On what was formerly farm land in Thane district, Maharashtra, residential condominiums are being quickly built

* Farmers need better functioning markets for both outputs and inputs. Also, better rural infrastructure, including storage and food processing.
* States must act to modify the Agricultural Produce Marketing Committee (APMC) Act/Rules (exclude horticulture), modernise land records and enable properly recorded land lease markets.
* The Rashtriya Krishi Vikas Yojana (RKVY) has helped convergence and innovation and gives state governments flexibility. This must be expanded in the Twelfth Plan.
* The Mahatma Gandhi National Rural Employment Guarantee Scheme (MGNREGS) should be redesigned to increase contribution to land productivity and rain-fed agriculture. Similarly, the Forest Rights Act (FRA) has potential to improve forest economies and tribal societies. But convergence with the National Rural Livelihoods Mission (NRLM) is required for strengthening rural livelihoods.

Are these objectives reasonable? Are they equitable and will they encourage an agriculture that is ecologically sustainable in India? From a resources use perspective, the government is right to point out certain constraints (land and water) and administrative improvements (land records, using NREGA labour for farm needs). The direction to provide better infrastructure in India’s rural districts, the better to link farmers to markets with, has been stated in every single Five Year Plan for the last five plan periods, and has been repeated in every single plan review and even more often in the Economic Surveys which accompany the annual budgets. (Under the Bharat Nirman programme, this need has to an extent been met, but the beneficiaries are as likely industry and land developers as they are cultivators.)

A 'basti' in Satara district, Maharashtra, whose residents provide both agricultural and construction site labour

Protecting livelihoods in agriculture, cultivation and from use of forest produce is not, however, a central aim for food and agriculture in the Twelfth Plan. This omission, surprising from the social equity point of view, is taking place because the central government has before it three points it is trying to make sense of, and to decide the best way to tackle. In brief, these three points are: there is a “structural change” taking place in nutrition (more consumption of dairy and meat); there are world factors influencing foodgrain production, consumption and use in India; there are indications that agriculture’s share of GDP is today edging higher than it was five years ago, and that per capita agricultural income is increasing faster than overall per capita income.
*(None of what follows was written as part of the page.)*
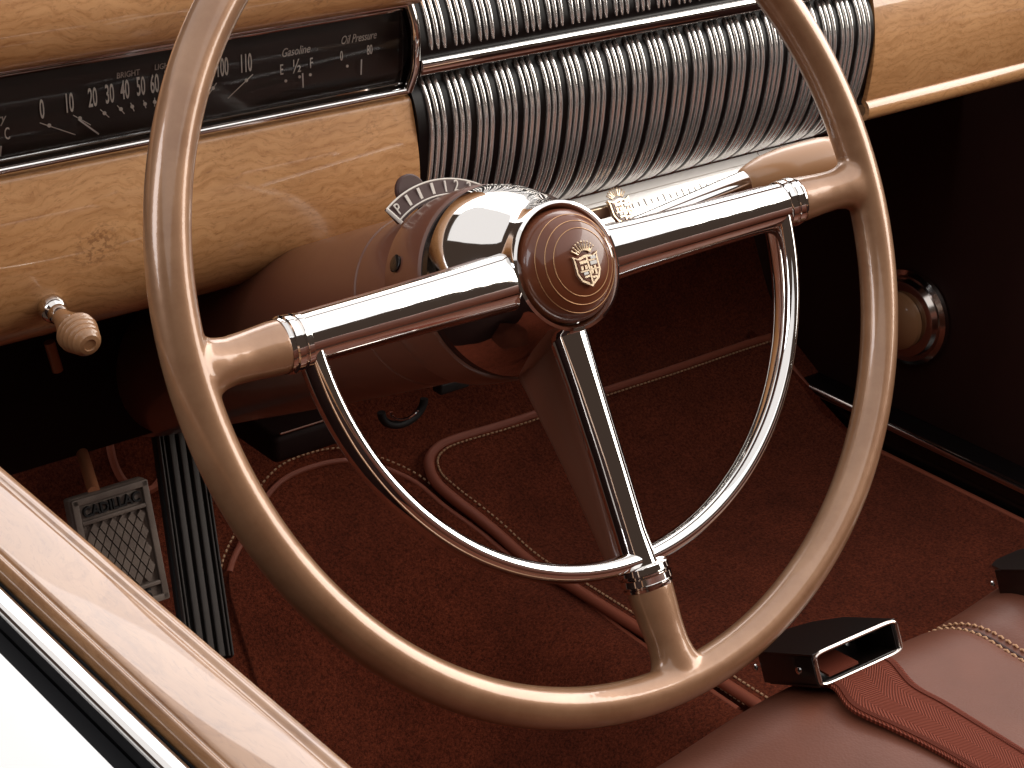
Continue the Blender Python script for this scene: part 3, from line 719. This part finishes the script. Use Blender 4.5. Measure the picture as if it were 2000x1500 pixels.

It is the last trend, as seen by the central government although not by smallholder farmers and marginal cultivators, which is being taken as proof that new approaches to agriculture are delivering income benefits. The new approaches revolve heavily around the provision of infrastructure that aids modern terminal markets, agri-logistics, cold supply chains, integrated farm to retail companies, agricultural commodity traders, private warehousing service providers, export-oriented food processing units, contract farming operations which are linked to branded processed food, and exporters of cereals, fruits and vegetables. It is here that the growth in agricultural GDP is taking place and it is here that the rise in per capita agricultural income is being recorded. The central government will fight shy of a real cost-real price district analysis of agricultural investment and income because it will reveal the huge structural imbalances that are forming — that is why a national outlook artificially disaggregated into states becomes far more comfortable to defend.